O que dizer de e a uma mãe, que vai acompanhar o seu filho de 15 anos à camionete que o transportará rumo ao sul, em viagem de finalistas do 9.º ano, e, no momento em que uma outra recomenda à filha que tenha cuidado com as piscinas e o mar, agarra na manita direita e, de dedinho indicador espetado a fazer dos dedinhos da manita esquerda teclas de um piano sinistro, começa a enumerar uma lista de possibilidades — todas menos a de recreio, que é para o que se destinam as piscinas e a água do mar —, gigantes como monstros, e mórbidas, assim:
     - Pois, porque pior do que a morte, é eles [dedito indicador direito no mindinho esquerdo] ficarem tetraplégicos [dedito indicador direito no anelar esquerdo], entrarem em morte cerebral...

Antes que ela se alongasse até ao dedito médio esquerdo com mais uma alternativa do mesmo calibre, afastei-me dali, agoniada (eufemisticamente falando, porquanto bolsava as vísceras naquele instante), antes também que o meu dedito médio, de qualquer das mãos, ou de ambas, sofresse uma súbita e pojante e irreprimível e irremediável erecção, desculpei-me com um dos meus tourettes da praxe, Eu não vou ficar aqui a ouvir isto, afastei-me a passos miudinhos, e, não sei porquê, não sei mesmo, o circo de feras — nunca dei um passo que fosse o correcto, eu nunca fiz nada que batesse certo — começou a tocar na minha cabeça.
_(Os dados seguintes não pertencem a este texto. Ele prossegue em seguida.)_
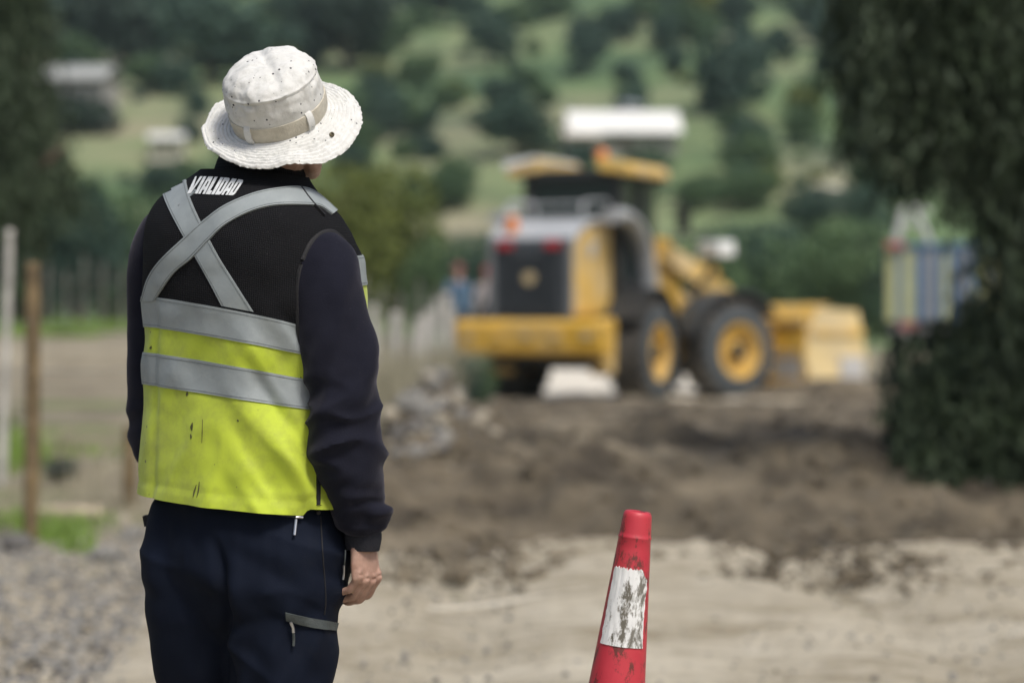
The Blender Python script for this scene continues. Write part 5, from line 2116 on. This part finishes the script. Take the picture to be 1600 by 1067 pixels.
# cab
m = MB()
m.box((0, 0.5, 1.62), (1.5, 1.62, 0.36))
cab = lp(m, 'cab', LBLK, bevel=0.03)
for (x, y) in ((-.72, -.28), (.72, -.28), (-.74, 0.55), (.74, 0.55), (-.66, 1.27), (.66, 1.27)):
    m = MB()
    m.tube([(x, y, 1.75), (x * 0.97, y, 3.38)], 0.075, 8, (1, 0, 0))
    lp(m, 'pillar', LBLK, cab)
for (c, d) in (((0, -.27, 2.55), (1.36, .02, 1.55)), ((0, 1.26, 2.55), (1.24, .02, 1.55)), ((.71, .14, 2.55), (.02, .74, 1.5)), ((-.71, .14, 2.55), (.02, .74, 1.5)), ((.70, .9, 2.55), (.02, .64, 1.5)), ((-.70, .9, 2.55), (.02, .64, 1.5))):
    m = MB()
    m.box(c, d)
    lp(m, 'window', CABG, cab)
m = MB()
m.box((0, 0.45, 3.34), (1.62, 1.75, 0.14))
roof = lp(m, 'cab_roof', LBLK, ld, bevel=0.03)
for s in (-1, 1):
    m = MB()
    m.prism([(s * 0.46, 3.38), (s * 0.97, 3.30), (s * 0.98, 3.40), (s * 0.90, 3.50), (s * 0.46, 3.56)], -0.48, 1.25, 'y')
    lp(m, 'roof_cap', YDUST if s > 0 else YDUST, roof, bevel=0.03)
m = MB()
m.prism([(-0.99, 3.42), (-0.50, 3.565), (-0.50, 3.61), (-1.02, 3.54)], -0.50, 1.2, 'y')
lp(m, 'roof_plate', WHTL, roof)
m = MB()
m.lathe([(0.09, 0.0), (0.09, .14), (0.06, .19), (0, .20)], 16, Matrix.Translation((0.42, -0.2, 3.52)))
lp(m, 'beacon', ORGL, roof, True)
for s in (-1, 1):
    m = MB()
    m.tube(cr([(s * 0.76, 1.2, 3.0), (s * 1.05, 1.35, 3.05), (s * 1.12, 1.38, 2.9)], 8), 0.018, 6)
    m.box((s * 1.14, 1.38, 2.72), (0.20, 0.06, 0.36))
    lp(m, 'mirror', LBLK)
# driver's seat back and wheel column inside
m = MB()
m.box((0, 0.25, 2.25), (0.5, 0.14, 0.7))
m.box((0, 0.5, 1.95), (0.5, 0.5, 0.14))
m.box((0, 1.0, 2.1), (0.12, 0.12, 0.6))
lp(m, 'seat', LBLK, cab)

# front frame, tower, arms, bucket (turned to the right)
m = MB()
m.prism([(-0.15, 0.62), (2.1, 0.62), (2.1, 1.15), (0.9, 1.55), (0.1, 1.5)], -0.42, 0.42, 'x')
m.box((0, 1.45, 0.74), (1.6, 0.36, 0.36))
lp(m, 'front_chassis', YDUST, front=True, bevel=0.02)
for s in (-1, 1):
    m = MB()
    a, b = sorted((s * 0.34, s * 0.52))
    m.prism([(0.05, 1.2), (0.95, 1.2), (0.85, 2.0), (0.68, 2.45), (0.42, 2.48), (0.22, 2.1)], a, b, 'x')
    lp(m, 'tower', YPAINT, front=True, bevel=0.03)
    m = MB()
    a, b = sorted((s * 0.54, s * 0.70))
    m.prism([(0.40, 2.12), (0.55, 2.36), (1.3, 2.02), (2.2, 1.45), (2.75, 0.62), (2.55, 0.50), (2.0, 1.12), (1.2, 1.68)], a, b, 'x')
    lp(m, 'lift_arm', YDUST, front=True, bevel=0.03)
    m = MB()
    m.tube([(s * 0.44, 0.55, 1.1), (s * 0.50, 1.9, 1.35)], 0.075, 12)
    m.tube([(s * 0.50, 1.6, 1.29), (s * 0.54, 2.3, 1.42)], 0.045, 12)
    lp(m, 'lift_cylinder', STEELW, front=True, smooth=True)
    m = MB()
    a0, b0 = sorted((s * 0.68, s * 1.26))
    ang = np.linspace(R(35), R(165), 14)
    m.prism([(1.45 + 0.90 * math.cos(x), 0.76 + 0.86 * math.sin(x)) for x in ang] + [(1.45 + 0.95 * math.cos(x), 0.76 + 0.91 * math.sin(x)) for x in ang[::-1]], a0, b0, 'x')
    lp(m, 'front_fender', DGREY, front=True)
    m = MB()
    m.tube(cr([(s * 0.62, 0.9, 1.62), (s * 0.72, 1.25, 1.9), (s * 0.74, 1.45, 2.28)], 10), 0.05, 8)
    m.tube(cr([(s * 0.46, 0.6, 2.42), (s * 0.62, 1.0, 2.52), (s * 0.74, 1.45, 2.48)], 10), 0.03, 8)
    st_ = lp(m, 'lamp_bracket', LBLK, front=True, smooth=True)
    m = MB()
    m.box((s * 0.74, 1.42, 2.30), (0.52, 0.34, 0.24))
    lp(m, 'work_lamp', WHTL, st_, front=True, bevel=0.04)
m = MB()
m.tube([(0, 0.55, 2.1), (0, 1.35, 1.98)], 0.09, 12)
m.tube([(0, 1.3, 1.99), (0, 1.75, 1.92)], 0.05, 12)
lp(m, 'tilt_cylinder', STEELW, front=True, smooth=True)
m = MB()
m.prism([(1.65, 1.2), (1.85, 1.15), (2.05, 2.0), (1.85, 2.1)], -0.12, 0.12, 'x')
m.prism([(1.8, 1.2), (2.7, 0.95), (2.7, 1.07), (1.85, 1.33)], -0.07, 0.07, 'x')
lp(m, 'bell_crank', YPAINT, front=True, bevel=0.02)
# bucket shell
A = cr([(3.95, 0.10), (3.2, 0.08), (2.78, 0.20), (2.62, 0.60), (2.70, 1.05), (2.92, 1.36), (3.20, 1.46)], 20)
out = [tuple(x) for x in A]
inn = [(x[0] + 0.05 * (1 if i > 5 else 0.3), x[1] + (0.05 if i < 8 else 0.0)) for i, x in enumerate(A)][::-1]
m = MB()
m.prism(out + inn, -1.42, 1.42, 'x')
bk = lp(m, 'bucket', YPAINT, front=True)
for s in (-1, 1):
    m = MB()
    a, b = sorted((s * 1.40, s * 1.45))
    m.prism([(3.9, 0.11), (3.2, 0.09), (2.79, 0.21), (2.63, 0.60), (2.71, 1.05), (2.94, 1.40), (3.78, 1.36), (3.98, 0.62)], a, b, 'x')
    sp_ = lp(m, 'side_plate', YPALE, bk, front=True)
    m = MB()
    m.box((s * 1.47, 3.3, 1.02), (0.06, 1.1, 0.09))
    m.box((s * 1.47, 3.62, 0.42), (0.05, 0.5, 0.42), mi=1)
    lp(m, 'side_rib', [YDUST, STEELW], bk, front=True)
for x in (-0.62, 0.62, 0.0):
    m = MB()
    m.prism([(2.55, 0.35), (2.72, 0.3), (2.86, 1.2), (2.62, 1.15), (2.5, 0.7)], x - 0.09, x + 0.09, 'x')
    lp(m, 'hinge_bracket', YPAINT, bk, front=True)
m = MB()
m.box((0, 2.68, 1.18), (2.8, 0.10, 0.10))
lp(m, 'stiffener', YDUST, bk, front=True)
m = MB()
m.box((0, 3.97, 0.10), (2.86, 0.22, 0.05))
lp(m, 'cutting_edge', STEELW, bk, front=True)
m = MB()
m.box((1.02, 2.640, 0.52), (0.62, 0.04, 0.42))
lp(m, 'wear_plate', STEELW, bk, front=True)

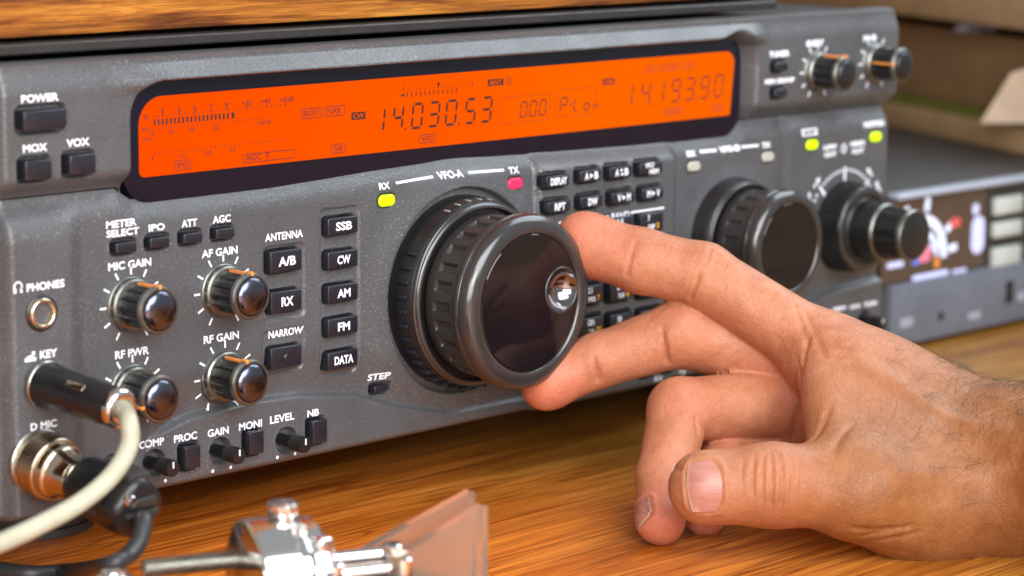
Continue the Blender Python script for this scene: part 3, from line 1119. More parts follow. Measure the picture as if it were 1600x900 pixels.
def small_knob(bpx, ptr, up=False, s=1.0, capm="capblue", L=14.0):
    hf = h_upper if up else h_lower
    c = on_panel(*bpx, hf)
    ticks(c, hf, 8.9 * s, 11.2 * s, range(-150, 151, 30), (.8 if up else .6) * s, up)
    O = (c[0], -float(hf(c[0], c[2], False)) + .3, c[2])
    A = (0, -1, 0)
    k = MB()
    nfl = 12

    def flute(r, t, th, kk):
        ph = (th - math.radians(ptr)) * nfl / 2
        return r - .75 * s * sm(np.clip((abs(math.sin(ph)) - .35) / .45, 0, 1)) * (1 if 1 <= kk <= 4 else 0) if r > 1 else r

    lathe(k, O, A, [(6.2 * s, 2.2), (6.3 * s, 2.9), (6.3 * s, 5), (6.25 * s, L - 3.2), (6.2 * s, L - 2.4), (5.6 * s, L - 2.0)], 120, flute)
    body = k.build("control_knob", M["black"], radio, angle=28)
    k = MB()
    lathe(k, O, A, [(8.2 * s, 0), (8.2 * s, .5), (7.9 * s, .8), (7.7 * s, 2.3), (7.2 * s, 2.8), (5.5 * s, 2.9)], 64)
    k.build("skirt", M["skirt"], body)
    k = MB()
    lathe(k, O, A, [(5.9 * s, L - 2.6), (6.85 * s, L - 2.3), (7.0 * s, L - .9), (6.6 * s, L - .35), (6.0 * s, L - .3), (5.8 * s, L - .6)], 64)
    k.build("rim", M["skirt"], body)
    k = MB()
    lathe(k, O, A, [(5.85 * s, L - .9), (5.75 * s, L - .1), (5.2 * s, L + .5), (3.8 * s, L + 1.05), (2 * s, L + 1.3), (0, L + 1.4)], 64)
    k.build("cap", M[capm], body, angle=60)
    k = MB()
    t = math.radians(ptr)
    rad = Vector((math.sin(t), 0, math.cos(t)))
    tan = Vector((math.cos(t), 0, -math.sin(t)))
    OV = Vector(O)
    R = Matrix((tan, (0, 1, 0), rad)).transposed()
    box(k, OV + Vector((0, -(L - .2) / 2 - 1.4, 0)) + rad * 6.5 * s, (.85 * s, L - 4.2, 1.1), .15, 2, R)
    box(k, OV + Vector((0, -(L - 1.4), 0)) + rad * 6.8 * s, (.9 * s, 2.7, 1.3), .15, 2, R)
    k.build("pointer", M["orange"], body)
    return body


small_knob((205, 476), 2)
small_knob((349, 454.5), 0)
small_knob((207.5, 613), -104)
small_knob((348.5, 588), -14)
small_knob((1277, 112), 0, True, .93, "black")
small_knob((1367, 98.5), -84, True, .93, "black")

# trim knobs
for (b0, e0) in TRIMS + [((1350, 501), (1387, 502.5))]:
    c = on_panel(*b0, h_lower)
    O = Vector((c[0], c[1] + 2.8, c[2]))
    ln = 12.0
    k = MB()
    gr = lambda r, t, th, kk: r - .16 * (int(th / (2 * PI) * 60 + .5) % 2) * (1 if 3 <= kk <= 4 else 0)
    lathe(k, O, (0, -1, 0), [(1.9, 0), (1.9, 5.5), (2.1, 6.0), (2.55, 6.4), (2.55, ln - .4), (2.3, ln)], 60, gr)
    o = k.build("trim_knob", M["black"], radio, angle=30)
    k = MB()
    box(k, O + Vector((0, -ln - .02, 1.1)), (.5, .12, 1.9), 0)
    k.build("index_mark", M["white"], o)

# ---- main tuning knob
def dimple_bumps(r, t, th, kk):
    return r


def big_knob(c, y0, S, label_txt, notches, nubs, dimple, depth):
    """c = axis (x, z); S = flange radius; depth = face stand-out"""
    A = (0, -1, 0)
    O = (c[0], y0, c[1])
    q = S / 28.5
    d = depth / 32.0
    n = 300
    body_r = 26.4 * q

    def notch(r, t, th, kk):
        if notches and 1 <= kk <= 6:
            ph = (th / (2 * PI) * notches) % 1.0
            on = sm(np.clip((.5 - abs(ph - .5) - .26) / .05, 0, 1))
            win = (0, 0, 0, 0, 1, 1, 0, 0)[kk]
            return r - 1.35 * q * on * win
        return r

    k = MB()
    lathe(k, O, A, [(24.5 * q, 9.0 * d), (body_r - .3, 9.3 * d), (body_r, 10 * d), (body_r, 13.2 * d), (body_r, 13.7 * d), (body_r, 20.6 * d), (body_r, 21.1 * d), (body_r, 24.6 * d)], n, notch, close0=False, close1=False)
    body = k.build("tuning_knob", M["rubber"], radio, angle=32)
    body["label"] = label_txt
    k = MB()
    lathe(k, O, A, [(26.0 * q, 24.4 * d), (27.9 * q, 24.8 * d), (28.4 * q, 25.4 * d), (28.45 * q, 26.0 * d), (27.9 * q, 26.6 * d), (28.3 * q, 27.2 * d), (28.3 * q, 28.6 * d), (27.6 * q, 30.6 * d), (25.4 * q, 31.8 * d),
                   (23.6 * q, 32.0 * d), (22.6 * q, 31.7 * d), (22.3 * q, 31.2 * d)], 128, close0=False, close1=False)
    k.build("flange", M["satin"], body, angle=50)
    k = MB()
    lathe(k, O, A, [(22.25 * q, 30.5 * d), (22.2 * q, 31.35 * d), (21.8 * q, 31.6 * d)] + ([] if dimple else [(0, 31.65 * d)]), 128, close0=False, close1=False)
    if dimple:
        (ox_, oz_), dr = dimple
        nseg = 128
        yy_ = y0 - 31.6 * d
        Vv, Ff = [], []
        for i in range(nseg):
            t = 2 * PI * i / nseg
            Vv.append((c[0] + 21.8 * q * math.sin(t), yy_, c[1] + 21.8 * q * math.cos(t)))
        for i in range(nseg):
            t = 2 * PI * i / nseg
            ex, ez = c[0] + 21.8 * q * math.sin(t) - c[0] - ox_, c[1] + 21.8 * q * math.cos(t) - c[1] - oz_
            el = math.hypot(ex, ez)
            Vv.append((c[0] + ox_ + ex / el * dr, yy_, c[1] + oz_ + ez / el * dr))
        for i in range(nseg):
            j = (i + 1) % nseg
            Ff.append((i, nseg + i, nseg + j, j))
        k.add(Vv, Ff)
    face = k.build("face_disc", M["gloss"], body, angle=20)
    # fixed outer ring
    k = MB()
    lathe(k, O, A, [(31.5 * q, -3.2 if nubs else 0), (31.3 * q, 0.6), (30.4 * q, 6.6 * d), (30.0 * q, 7.0 * d), (24 * q, 7.1 * d)], 128, close0=False)
    ring = k.build("outer_ring", M["black"], body, angle=40)
    k = MB()
    lathe(k, O, A, [(29.9 * q, 6.6 * d), (30.3 * q, 7.2 * d), (30.2 * q, 7.9 * d), (29.5 * q, 8.1 * d), (29.4 * q, 8.3 * d), (29.6 * q, 8.7 * d), (29.2 * q, 9.3 * d), (28.4 * q, 9.4 * d), (28.0 * q, 8.6 * d)], 128, close0=False, close1=False)
    k.build("polished_rim", M["satin"], ring, angle=60)
    if nubs:
        k = MB()
        for a in np.arange(-172, 173, 8.6):
            if -52 < a < 70:
                continue
            t = math.radians(a)
            rad = Vector((math.sin(t), 0, math.cos(t)))
            tan = Vector((math.cos(t), 0, -math.sin(t)))
            R = Matrix((tan, (0, 1, 0), rad)).transposed()
            box(k, Vector((c[0], y0 - 3.6, c[1])) + rad * 31.35, (1.35, 4.4, 1.5), .5, 2, R)
        k.build("grip_nubs", M["button"], ring)
        k = MB()
        for a in (-24, -15, -6, 3, 12):
            t = math.radians(a)
            rad = Vector((math.sin(t), 0, math.cos(t)))
            tan = Vector((math.cos(t), 0, -math.sin(t)))
            R = Matrix((tan, (0, 1, 0), rad)).transposed()
            box(k, Vector((c[0], y0 - 3.8, c[1])) + rad * 30.62, (.45, 4.0, .3), 0, 2, R)
        k.build("scale_marks", M["ledoff"], ring)
    if dimple:
        da, dr = dimple
        k = MB()
        OO = (c[0] + da[0], y0, c[1] + da[1])
        k_d = 31.6 * d
        lathe(k, OO, A, [(dr + .35, k_d + .02), (dr + .25, k_d + .3), (dr - .1, k_d + .38), (dr - .45, k_d + .2), (dr - .5, k_d - .2)], 64, close0=False, close1=False)
        k.build("dimple_rim", M["satin"], face, angle=60)
        k = MB()
        prof = []
        for i in range(11):
            a_n = math.radians(68) * (1 - i / 10)
            Rs = (dr - .4) / math.sin(math.radians(68))
            prof.append((Rs * math.sin(a_n), k_d + .1 - Rs * (math.cos(a_n) - math.cos(math.radians(68)))))
        lathe(k, OO, A, prof, 64, close0=False)
        k.build("finger_dimple", M["dimple"], face, angle=80)
    return body


dq = on_y(877, 453, -32.0)
big_knob(KA, -2.0, 28.4, "large main tuning knob held between two fingers", 26, True, ((dq[0] - KA[0], dq[2] - KA[1]), 7.3), 30.4)
cB = on_panel(1143, 372, h_lower)
big_knob((cB[0], cB[2]), -1.0, 20.2, "smaller second tuning knob near the right end", 20, False, None, 27.5)

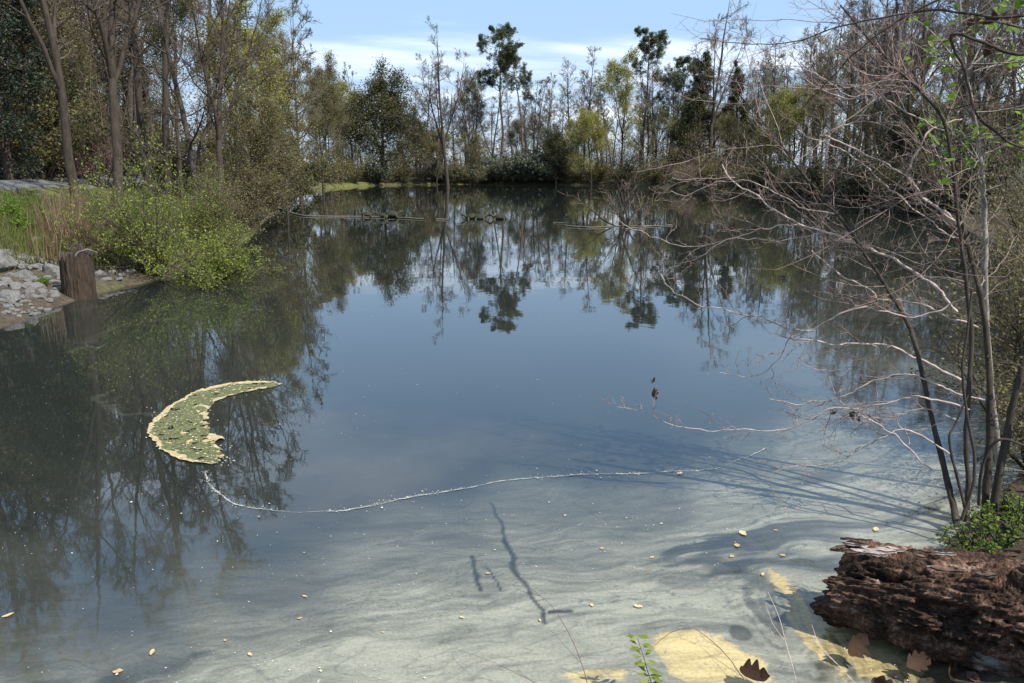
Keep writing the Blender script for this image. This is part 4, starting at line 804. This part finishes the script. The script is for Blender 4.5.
shrub = thing('bare_shrub', 'leafless many stemmed shrub reaching over the water at right', 'shrub', tuple(base)); off = np.array(base)
stems = [([(957, 526), (952, 500), (935, 430), (915, 345), (905, 318), (868, 258), (838, 215), (800, 170), (770, 130), (735, 90)], 4.55, 5.6, .021, .004), ([(966, 522), (968, 480), (966, 430), (972, 340), (968, 300), (958, 220), (946, 128), (920, 92), (898, 70), (870, 40), (840, 5)], 4.6, 4.9, .017, .005),
         ([(984, 520), (990, 430), (986, 330), (974, 270), (962, 220), (955, 180)], 4.7, 5.2, .024, .010), ([(992, 520), (1000, 470), (1014, 400), (1030, 330), (1045, 250), (1060, 150)], 4.6, 4.7, .026, .012), ([(962, 520), (975, 470), (968, 420), (962, 370), (968, 330), (972, 290)], 4.4, 4.5, .010, .006),
         ([(968, 516), (958, 480), (950, 440), (955, 425), (968, 395)], 4.5, 4.6, .010, .005), ([(978, 505), (984, 460), (1000, 440), (1024, 445)], 4.5, 4.4, .010, .007)]
SP = []
for i, (pts, a, b_, r0, r1) in enumerate(stems):
    P, r = traced(pts, a, b_, r0, r1, seed=i * 7); SP.append((P - off, r)); MB().tubes([(P - off, r)], sides=8, wob=.15).build('stem', M['bark_dark'], shrub)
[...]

Não sei porquê também, mas isso atribuo às bruxas, que las hay, mal liguei o rádio, foi essa mesma que me inundou o carro e os ouvidos, pelo que só posso encontrar uma explicação para todos os fenómenos recentes desta minha vida, a começar e a acabar na mulher dos deditos espetados: eram 7:15 da manhã, o dia estava radioso, encontrava-me tolhida de jet lag sem ter posto as asas num avião, e eu própria estava a ficar desasada, que é o que qualquer ave sente de cada vez que lhe voa um pássaro fora do ninho — até mesmo uma galinha —, ainda que volte, ainda que volte.